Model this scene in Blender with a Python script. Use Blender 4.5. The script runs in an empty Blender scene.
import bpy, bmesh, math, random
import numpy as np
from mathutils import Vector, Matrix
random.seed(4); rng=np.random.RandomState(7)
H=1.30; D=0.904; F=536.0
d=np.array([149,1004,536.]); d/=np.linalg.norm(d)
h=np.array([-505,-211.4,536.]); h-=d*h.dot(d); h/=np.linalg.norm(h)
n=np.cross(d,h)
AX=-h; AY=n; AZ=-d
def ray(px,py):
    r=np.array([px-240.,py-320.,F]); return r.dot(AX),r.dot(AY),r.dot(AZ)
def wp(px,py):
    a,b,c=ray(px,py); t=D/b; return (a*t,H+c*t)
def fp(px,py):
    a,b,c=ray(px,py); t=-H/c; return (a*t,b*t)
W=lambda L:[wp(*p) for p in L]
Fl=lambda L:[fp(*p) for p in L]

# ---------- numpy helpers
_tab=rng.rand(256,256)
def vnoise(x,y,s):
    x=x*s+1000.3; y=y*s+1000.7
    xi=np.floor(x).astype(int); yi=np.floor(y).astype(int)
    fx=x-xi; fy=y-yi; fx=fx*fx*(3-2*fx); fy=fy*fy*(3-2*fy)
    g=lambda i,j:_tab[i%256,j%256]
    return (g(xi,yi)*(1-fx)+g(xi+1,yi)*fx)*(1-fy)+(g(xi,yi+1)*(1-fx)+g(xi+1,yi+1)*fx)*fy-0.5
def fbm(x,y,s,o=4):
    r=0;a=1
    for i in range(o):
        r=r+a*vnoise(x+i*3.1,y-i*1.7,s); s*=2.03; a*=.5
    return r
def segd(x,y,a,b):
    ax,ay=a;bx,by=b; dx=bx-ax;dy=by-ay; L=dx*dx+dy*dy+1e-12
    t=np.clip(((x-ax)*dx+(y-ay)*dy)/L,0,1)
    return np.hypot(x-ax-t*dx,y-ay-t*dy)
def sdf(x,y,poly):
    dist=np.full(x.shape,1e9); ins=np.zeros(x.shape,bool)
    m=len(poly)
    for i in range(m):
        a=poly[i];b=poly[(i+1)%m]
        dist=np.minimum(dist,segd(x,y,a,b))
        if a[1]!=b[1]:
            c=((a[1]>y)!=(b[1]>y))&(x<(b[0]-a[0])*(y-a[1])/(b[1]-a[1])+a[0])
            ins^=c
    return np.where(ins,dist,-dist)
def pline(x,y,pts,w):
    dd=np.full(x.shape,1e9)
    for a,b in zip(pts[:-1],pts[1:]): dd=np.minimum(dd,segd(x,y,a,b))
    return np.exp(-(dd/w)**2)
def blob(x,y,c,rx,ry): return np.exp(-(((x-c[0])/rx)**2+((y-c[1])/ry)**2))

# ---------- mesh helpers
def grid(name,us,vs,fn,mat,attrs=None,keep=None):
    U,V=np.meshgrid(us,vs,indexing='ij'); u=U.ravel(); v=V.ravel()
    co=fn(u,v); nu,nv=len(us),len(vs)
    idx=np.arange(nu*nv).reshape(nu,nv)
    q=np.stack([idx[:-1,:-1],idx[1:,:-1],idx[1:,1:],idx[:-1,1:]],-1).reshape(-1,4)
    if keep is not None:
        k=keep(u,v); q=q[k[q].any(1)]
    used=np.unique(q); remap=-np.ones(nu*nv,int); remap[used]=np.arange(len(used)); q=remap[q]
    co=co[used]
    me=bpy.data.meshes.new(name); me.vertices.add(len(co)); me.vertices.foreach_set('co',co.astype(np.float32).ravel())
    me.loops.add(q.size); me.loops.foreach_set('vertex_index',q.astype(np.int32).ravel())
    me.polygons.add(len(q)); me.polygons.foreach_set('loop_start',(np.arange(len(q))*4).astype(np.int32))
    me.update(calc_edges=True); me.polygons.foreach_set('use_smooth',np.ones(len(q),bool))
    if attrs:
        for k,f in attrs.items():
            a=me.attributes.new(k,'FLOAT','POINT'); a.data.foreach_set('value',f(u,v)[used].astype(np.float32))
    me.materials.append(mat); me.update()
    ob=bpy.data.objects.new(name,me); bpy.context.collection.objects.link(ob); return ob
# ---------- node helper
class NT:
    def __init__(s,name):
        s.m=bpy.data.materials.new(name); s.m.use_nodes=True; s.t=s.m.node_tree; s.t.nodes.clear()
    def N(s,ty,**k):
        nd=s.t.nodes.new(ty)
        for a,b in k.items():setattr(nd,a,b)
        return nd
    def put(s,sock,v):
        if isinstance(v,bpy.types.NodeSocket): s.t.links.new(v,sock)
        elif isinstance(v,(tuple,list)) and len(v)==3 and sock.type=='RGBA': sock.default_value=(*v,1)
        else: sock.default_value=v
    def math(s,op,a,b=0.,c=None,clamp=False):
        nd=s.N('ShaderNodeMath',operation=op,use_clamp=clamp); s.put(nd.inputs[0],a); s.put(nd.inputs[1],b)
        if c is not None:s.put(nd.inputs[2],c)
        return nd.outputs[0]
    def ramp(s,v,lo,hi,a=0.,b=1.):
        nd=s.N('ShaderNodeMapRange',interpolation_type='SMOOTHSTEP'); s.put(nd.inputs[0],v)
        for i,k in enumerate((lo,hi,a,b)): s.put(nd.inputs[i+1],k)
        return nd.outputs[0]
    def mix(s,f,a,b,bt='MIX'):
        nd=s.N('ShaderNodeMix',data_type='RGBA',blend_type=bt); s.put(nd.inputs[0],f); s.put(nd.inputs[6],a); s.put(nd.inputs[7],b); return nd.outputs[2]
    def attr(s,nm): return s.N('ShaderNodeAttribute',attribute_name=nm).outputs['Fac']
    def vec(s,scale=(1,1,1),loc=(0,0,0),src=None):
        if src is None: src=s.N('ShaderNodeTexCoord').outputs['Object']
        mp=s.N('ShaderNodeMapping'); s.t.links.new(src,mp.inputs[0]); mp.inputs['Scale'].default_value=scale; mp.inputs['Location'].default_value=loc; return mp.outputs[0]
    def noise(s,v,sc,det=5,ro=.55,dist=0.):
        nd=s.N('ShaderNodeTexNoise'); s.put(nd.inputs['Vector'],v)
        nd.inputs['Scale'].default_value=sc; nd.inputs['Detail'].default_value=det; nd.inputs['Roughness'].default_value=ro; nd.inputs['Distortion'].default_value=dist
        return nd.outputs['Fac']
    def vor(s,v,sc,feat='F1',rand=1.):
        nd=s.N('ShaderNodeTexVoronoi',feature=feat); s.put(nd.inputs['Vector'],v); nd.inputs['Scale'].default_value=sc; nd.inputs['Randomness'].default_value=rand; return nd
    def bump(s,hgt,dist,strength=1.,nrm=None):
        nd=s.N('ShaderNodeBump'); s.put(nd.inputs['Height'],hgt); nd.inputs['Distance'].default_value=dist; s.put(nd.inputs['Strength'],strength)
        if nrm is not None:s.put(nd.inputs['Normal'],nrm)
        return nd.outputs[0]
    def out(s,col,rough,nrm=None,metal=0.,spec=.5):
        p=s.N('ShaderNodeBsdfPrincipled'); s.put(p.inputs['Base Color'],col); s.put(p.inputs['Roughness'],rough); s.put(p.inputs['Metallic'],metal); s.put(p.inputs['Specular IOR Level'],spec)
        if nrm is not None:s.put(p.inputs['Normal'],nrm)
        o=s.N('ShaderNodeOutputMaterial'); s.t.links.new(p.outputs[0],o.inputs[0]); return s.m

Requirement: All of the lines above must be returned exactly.

Answer to the exercise:
Model this scene in Blender with a Python script. Use Blender 4.5. The script runs in an empty Blender scene.
import bpy, bmesh, math, random
import numpy as np
from mathutils import Vector, Matrix
random.seed(4); rng=np.random.RandomState(7)
H=1.30; D=0.904; F=536.0
d=np.array([149,1004,536.]); d/=np.linalg.norm(d)
h=np.array([-505,-211.4,536.]); h-=d*h.dot(d); h/=np.linalg.norm(h)
n=np.cross(d,h)
AX=-h; AY=n; AZ=-d
def ray(px,py):
    r=np.array([px-240.,py-320.,F]); return r.dot(AX),r.dot(AY),r.dot(AZ)
def wp(px,py):
    a,b,c=ray(px,py); t=D/b; return (a*t,H+c*t)
def fp(px,py):
    a,b,c=ray(px,py); t=-H/c; return (a*t,b*t)
W=lambda L:[wp(*p) for p in L]
Fl=lambda L:[fp(*p) for p in L]

# ---------- numpy helpers
_tab=rng.rand(256,256)
def vnoise(x,y,s):
    x=x*s+1000.3; y=y*s+1000.7
    xi=np.floor(x).astype(int); yi=np.floor(y).astype(int)
    fx=x-xi; fy=y-yi; fx=fx*fx*(3-2*fx); fy=fy*fy*(3-2*fy)
    g=lambda i,j:_tab[i%256,j%256]
    return (g(xi,yi)*(1-fx)+g(xi+1,yi)*fx)*(1-fy)+(g(xi,yi+1)*(1-fx)+g(xi+1,yi+1)*fx)*fy-0.5
def fbm(x,y,s,o=4):
    r=0;a=1
    for i in range(o):
        r=r+a*vnoise(x+i*3.1,y-i*1.7,s); s*=2.03; a*=.5
    return r
def segd(x,y,a,b):
    ax,ay=a;bx,by=b; dx=bx-ax;dy=by-ay; L=dx*dx+dy*dy+1e-12
    t=np.clip(((x-ax)*dx+(y-ay)*dy)/L,0,1)
    return np.hypot(x-ax-t*dx,y-ay-t*dy)
def sdf(x,y,poly):
    dist=np.full(x.shape,1e9); ins=np.zeros(x.shape,bool)
    m=len(poly)
    for i in range(m):
        a=poly[i];b=poly[(i+1)%m]
        dist=np.minimum(dist,segd(x,y,a,b))
        if a[1]!=b[1]:
            c=((a[1]>y)!=(b[1]>y))&(x<(b[0]-a[0])*(y-a[1])/(b[1]-a[1])+a[0])
            ins^=c
    return np.where(ins,dist,-dist)
def pline(x,y,pts,w):
    dd=np.full(x.shape,1e9)
    for a,b in zip(pts[:-1],pts[1:]): dd=np.minimum(dd,segd(x,y,a,b))
    return np.exp(-(dd/w)**2)
def blob(x,y,c,rx,ry): return np.exp(-(((x-c[0])/rx)**2+((y-c[1])/ry)**2))

# ---------- mesh helpers
def grid(name,us,vs,fn,mat,attrs=None,keep=None):
    U,V=np.meshgrid(us,vs,indexing='ij'); u=U.ravel(); v=V.ravel()
    co=fn(u,v); nu,nv=len(us),len(vs)
    idx=np.arange(nu*nv).reshape(nu,nv)
    q=np.stack([idx[:-1,:-1],idx[1:,:-1],idx[1:,1:],idx[:-1,1:]],-1).reshape(-1,4)
    if keep is not None:
        k=keep(u,v); q=q[k[q].any(1)]
    used=np.unique(q); remap=-np.ones(nu*nv,int); remap[used]=np.arange(len(used)); q=remap[q]
    co=co[used]
    me=bpy.data.meshes.new(name); me.vertices.add(len(co)); me.vertices.foreach_set('co',co.astype(np.float32).ravel())
    me.loops.add(q.size); me.loops.foreach_set('vertex_index',q.astype(np.int32).ravel())
    me.polygons.add(len(q)); me.polygons.foreach_set('loop_start',(np.arange(len(q))*4).astype(np.int32))
    me.update(calc_edges=True); me.polygons.foreach_set('use_smooth',np.ones(len(q),bool))
    if attrs:
        for k,f in attrs.items():
            a=me.attributes.new(k,'FLOAT','POINT'); a.data.foreach_set('value',f(u,v)[used].astype(np.float32))
    me.materials.append(mat); me.update()
    ob=bpy.data.objects.new(name,me); bpy.context.collection.objects.link(ob); return ob
# ---------- node helper
class NT:
    def __init__(s,name):
        s.m=bpy.data.materials.new(name); s.m.use_nodes=True; s.t=s.m.node_tree; s.t.nodes.clear()
    def N(s,ty,**k):
        nd=s.t.nodes.new(ty)
        for a,b in k.items():setattr(nd,a,b)
        return nd
    def put(s,sock,v):
        if isinstance(v,bpy.types.NodeSocket): s.t.links.new(v,sock)
        elif isinstance(v,(tuple,list)) and len(v)==3 and sock.type=='RGBA': sock.default_value=(*v,1)
        else: sock.default_value=v
    def math(s,op,a,b=0.,c=None,clamp=False):
        nd=s.N('ShaderNodeMath',operation=op,use_clamp=clamp); s.put(nd.inputs[0],a); s.put(nd.inputs[1],b)
        if c is not None:s.put(nd.inputs[2],c)
        return nd.outputs[0]
    def ramp(s,v,lo,hi,a=0.,b=1.):
        nd=s.N('ShaderNodeMapRange',interpolation_type='SMOOTHSTEP'); s.put(nd.inputs[0],v)
        for i,k in enumerate((lo,hi,a,b)): s.put(nd.inputs[i+1],k)
        return nd.outputs[0]
    def mix(s,f,a,b,bt='MIX'):
        nd=s.N('ShaderNodeMix',data_type='RGBA',blend_type=bt); s.put(nd.inputs[0],f); s.put(nd.inputs[6],a); s.put(nd.inputs[7],b); return nd.outputs[2]
    def attr(s,nm): return s.N('ShaderNodeAttribute',attribute_name=nm).outputs['Fac']
    def vec(s,scale=(1,1,1),loc=(0,0,0),src=None):
        if src is None: src=s.N('ShaderNodeTexCoord').outputs['Object']
        mp=s.N('ShaderNodeMapping'); s.t.links.new(src,mp.inputs[0]); mp.inputs['Scale'].default_value=scale; mp.inputs['Location'].default_value=loc; return mp.outputs[0]
    def noise(s,v,sc,det=5,ro=.55,dist=0.):
        nd=s.N('ShaderNodeTexNoise'); s.put(nd.inputs['Vector'],v)
        nd.inputs['Scale'].default_value=sc; nd.inputs['Detail'].default_value=det; nd.inputs['Roughness'].default_value=ro; nd.inputs['Distortion'].default_value=dist
        return nd.outputs['Fac']
    def vor(s,v,sc,feat='F1',rand=1.):
        nd=s.N('ShaderNodeTexVoronoi',feature=feat); s.put(nd.inputs['Vector'],v); nd.inputs['Scale'].default_value=sc; nd.inputs['Randomness'].default_value=rand; return nd
    def bump(s,hgt,dist,strength=1.,nrm=None):
        nd=s.N('ShaderNodeBump'); s.put(nd.inputs['Height'],hgt); nd.inputs['Distance'].default_value=dist; s.put(nd.inputs['Strength'],strength)
        if nrm is not None:s.put(nd.inputs['Normal'],nrm)
        return nd.outputs[0]
    def out(s,col,rough,nrm=None,metal=0.,spec=.5):
        p=s.N('ShaderNodeBsdfPrincipled'); s.put(p.inputs['Base Color'],col); s.put(p.inputs['Roughness'],rough); s.put(p.inputs['Metallic'],metal); s.put(p.inputs['Specular IOR Level'],spec)
        if nrm is not None:s.put(p.inputs['Normal'],nrm)
        o=s.N('ShaderNodeOutputMaterial'); s.t.links.new(p.outputs[0],o.inputs[0]); return s.m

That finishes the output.